Важно подчеркнуть и то, что до этого самого момента Иисус ни разу не давал первосвященникам повода обвинить Его в приравнивании Себя к Богу. Он понимал, что труднее всего осознать смысл Его благовестия тем иудеям, которые далеко отошли от Бога. Он открывал Божественную истину постепенно, по мере осознания людьми этой сложнейшей для человеческого ума материи. Ведь вначале даже родители и ученики Иисуса не понимали всей тайны, связанной с отношением Его к Богу-Отцу. Прикровенное богоявление — очень точное в этом смысле понятие. Иисус раскрывает истину постепенно. Он никого не торопит и в ряде случаев отказывается явить очередное чудо, чтобы не «ошеломлять умы тех, кто не сочувствует ни Ему, ни Его целям»[218]. По толкованию епископа Мефодия, даже Иоанн Креститель, послав из темницы к Иисусу двоих из своих учеников, «не вопрошает прямо: Ты ли Христос, а прикровенно, чтобы не дать врагам Иисуса Христа повод обвинить Его пред римлянами, если бы Христос ответил прямо на этот вопрос»[219]. Возможно, по той же причине Иисус не приветствовал обращения к Нему как к Мессии. Возможно, Он допускал, что Его мессианский статус мог быть исследован в синедрионе иудейскими иерархами и законоучителями.
Вспомним последнюю главу трактата Санхедрин, в которой приведена «методология» подготовки к «Дням Машиаха», а также комментарии раввинов о том. что лишь синедрион способен определить, чем вызван духовный порыв пророка — «откровением свыше или больным воображением». Все эти толкования лишь подтверждают, что выяснение таких вопросов с древнейших времен действительно относилось к компетенции синедриона. Но не как верховного еврейского суда, разбирающего совершенное преступление, а как высшей духовной и религиозной инстанции Иудеи! Ничто и никто не препятствовал иудейским мудрецам обсудить до суда в спокойной обстановке сложившуюся ситуацию, выяснить истинное отношение Иисуса к заповедям Бога. Как уже показано. Он эти заповеди не нарушал. Он их по-другому толковал. Но это не повод еще до суда принимать кулуарное решение об убийстве Иисуса, а потом вести Его на судебную расправу.
Шаммай и Гиллель по-разному толковали Тору и предлагали различные варианты практического исполнения заповедей. Но они дискутировали и доказывали свою правоту не в суде. Известного вождя еврейского восстания Бар-Кохбу, которого Акива, по сути, признал Машиахом, мудрецы тоже не в суде перепроверяли: «обладает ли он сверхестественными способностями — может ли определить правого и виноватого в тяжбе»?[220].

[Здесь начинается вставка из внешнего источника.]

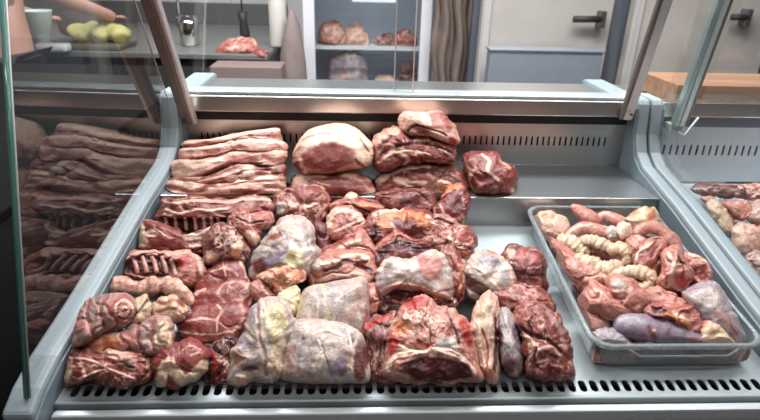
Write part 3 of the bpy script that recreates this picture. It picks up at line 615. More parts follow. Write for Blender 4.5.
lump('A3','pork_belly','thick middle pork belly slab with broad creamy top and red underside','172 161 194 159 213 154 227 148 242 146 267 148 284 148 287 156 280 166 259 162 236 166 217 172 202 178 183 183 172 178',34,'f',Y=1.31,marks=(('s','r',5.5,-.5,'175 181 190 180 205 175 222 167 238 163 255 161'),('e','t',242,158,14,4.5,-8,0),('s','t',4,-.5,'262 156 275 160 284 157'),('s','h',4,1,'180 167 200 166 220 159'),('s','d',1.6,-1,'226 170 240 165 262 163')),dark=.12,**S5)
lump('A2','pork_belly','long pork belly slab second from the top of the stack','181 149 198 147 223 142 244 137 267 138 285 142 288 149 278 153 251 151 227 152 213 158 194 161 181 161',30,'p',Y=1.345,marks=(('s','h',3.5,1,'182 150 200 148 225 144 245 139 283 143'),('s','t',4,-.5,'205 152 222 149 240 146'),('s','r',2,-.5,'190 159 212 156'),('s','f',3,1,'183 155 196 156')),dark=.15,**S5)
lump('A1','pork_belly','topmost pork belly slab of the stack, thin and pinkish','181 144 189 140 208 139 227 135 246 131 263 129 278 128 282 135 283 142 267 143 244 141 227 145 208 148 185 149',28,'p',Y=1.375,marks=(('s','h',3,1,'186 142 208 140 230 136 250 131 279 130'),('s','r',3.5,-.5,'183 147 205 144 222 144 238 139 262 136 280 137'),('s','f',2,1,'235 141 250 137 268 139')),dark=.15,**S5)
R6 = dict(gnd='shelf', lean=.3)
lump('B2','rolled_roast','lower round roast with fat rim under the fat-capped roast on the shelf','290 186 294 177 303 171 337 172 352 170 368 178 375 189 373 196 350 198 320 198 295 198',34,'f',Y=1.27,e=(.6,.55),amp=.5,marks=(('e','r',338,187,29,11,4,-1),('s','f',1.5,1,'318 183 330 186'),('s','t',4,0,'360 176 370 186')),dark=.15,sc=6,**R6)
lump('B1','rolled_roast','round roast with thick creamy fat cap and large red cut face','292 160 294 149 305 133 322 125 337 123 352 126 364 135 373 146 373 160 366 167 352 170 337 173 318 175 303 174 293 165',38,'h',Y=1.29,e=(.6,.5),amp=.45,jag=.5,marks=(('e','r',300,160,9,14,15,0),('e','f',327,157,31,16,-3,1),('e','r',328,157,28,13.5,-3,-2),('s','p',.7,.3,'330 161 338 159'),('s','r',2,-1,'360 139 364 145 369 152'),('s','r',3,-1,'356 160 360 165 366 168'),('s','p',2,.5,'303 140 315 134 330 134'),('s','p',5,.5,'310 172 330 174 350 170')),dark=.06,sc=7,**R6)
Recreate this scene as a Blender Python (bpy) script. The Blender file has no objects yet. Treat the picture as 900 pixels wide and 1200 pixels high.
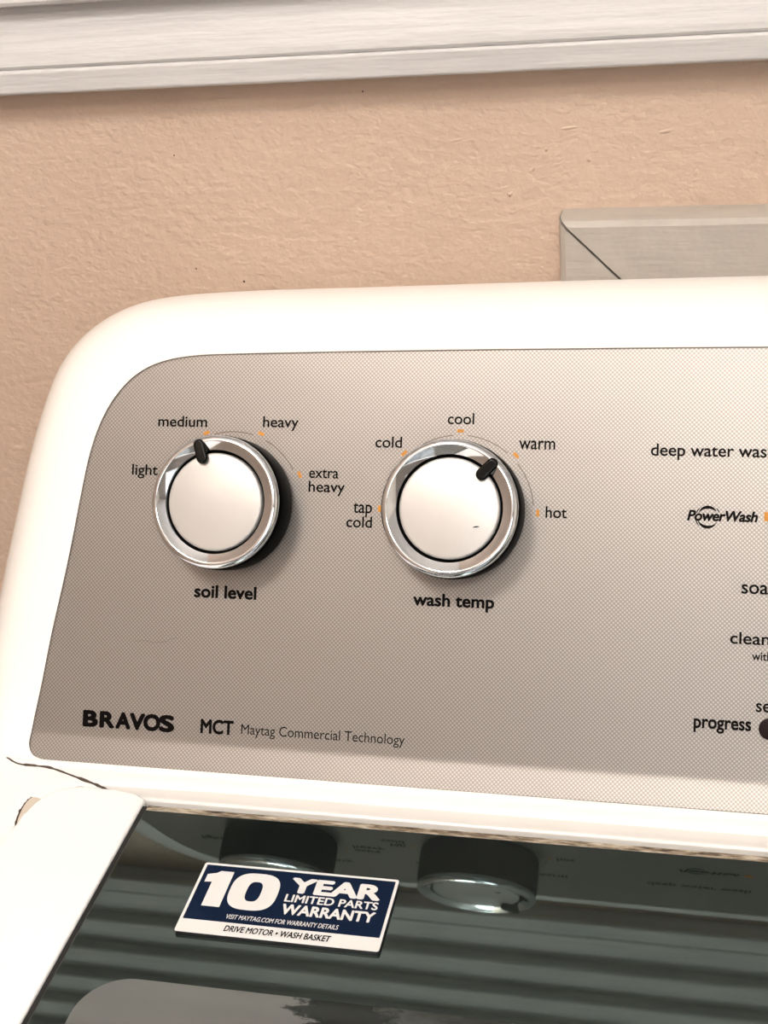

Евангелист Иоанн свидетельствует, что и Иисус предлагал Своим обвинителям обсудить до суда правомерность Его притязаний: «Кто из вас обличит Меня в неправде? если же Я говорю истину, почему вы не верите Мне?» (Ин. 8:46). Но преследователи Иисуса «сговорились уже» (Ин. 9:22), никого не хотели слушать и слышать (Ин. 9:27), не желали обсуждать мессианские притязания Иисуса. Иоанн еще раньше дает это понять, приведя вопрос Никодима, обращенный к тем, кто уже принял решение об убийстве: «судит ли закон наш человека, если прежде не выслушают его и не узнают, что он делает?» (Ин. 7:50–51).
Суть ответа заключалась в следующем: а зачем это делать, если и так ясно, что притязания Иисуса неосновательны — ведь «из Галилеи не приходит пророк» (Ин. 7:52).
Таким образом, у иудейских иерархов было два варианта: обсудить мессинские притязания Иисуса в синедрионе как в авторитетном религиозном собрании до выдвижения против Него конкретного обвинения или осудить Его в том же синедрионе как вольнодумца и отрицателя Торы. Последний вариант показался первосвященникам более предпочтительным и легко доказуемым с помощью специфических норм древнееврейского права. Они выбрали самый простой, как им казалось, способ разрешения возникшей проблемы — убить с помощью чрезвычайного права. Применить же эти нормы можно было лишь в одном случае — соединив обвинение в лжепророчестве с обвинением в подстрекательстве к идолопоклонству.